Muchos de los bolivianos, “los que venimos por amor”, como dice Yenny Giovana Ruiz Rodríguez, boliviana, de 46 años, “y los que cumplieron la mayoría de edad acá en Guatemala”, aún deben resolver el tema de los pasaportes vencidos. No obstante, explica el párroco Javier Hernández, las gestiones están hechas para que el cónsul de Bolivia en Costa Rica  —la única embajada de Bolivia en Centroamérica—, entregue nuevos pasaportes. “El problema para los bolivianos será a la hora de indicar su fecha de entrada a Guatemala. Esos datos se perdieron”, indica Hernández.
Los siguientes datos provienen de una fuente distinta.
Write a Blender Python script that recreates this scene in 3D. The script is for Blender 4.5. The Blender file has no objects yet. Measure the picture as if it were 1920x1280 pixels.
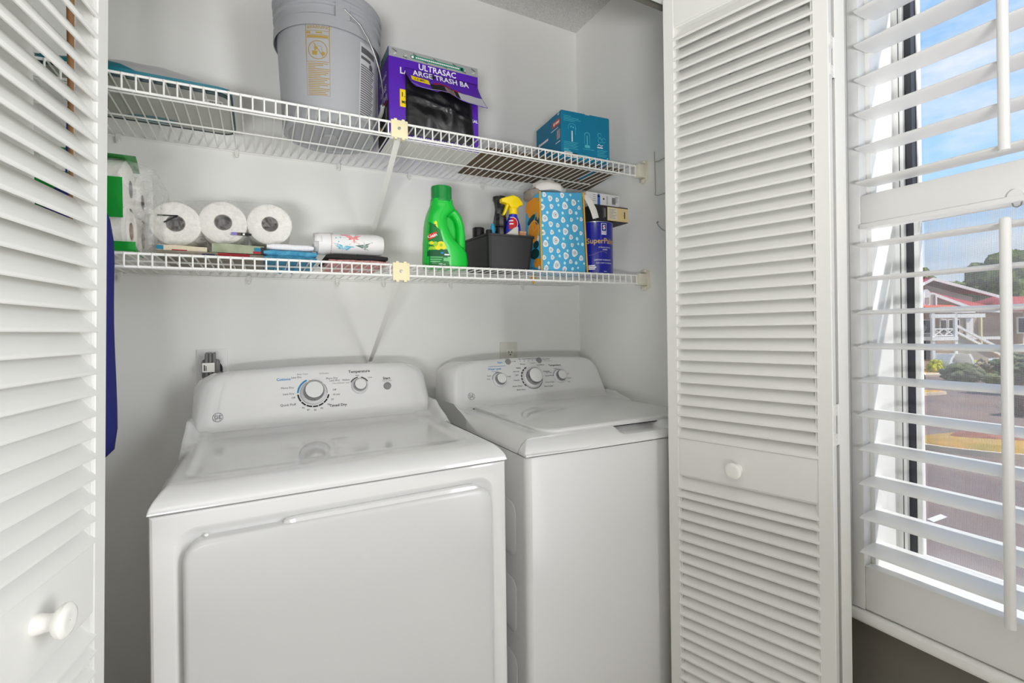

El PNR —desde hace seis meses cerrado y sin atención al público— no tiene respuesta para los nueve casos que debe revisar. Percy Juárez, su director, se limita a decir que todo está en evaluación, que no hay fondos luego de la reducción de su presupuesto el año pasado. Con estos trámites, dice, no hay certeza de que los residentes de “Tierra y Libertad” puedan conservar el status de retornados: “es algo que está en evaluación”, explica.

Así diez años en un terreno infértil. Así 24 años exilados. Así huir. Así volver para pensar  en una nueva forma de escapar de Guatemala.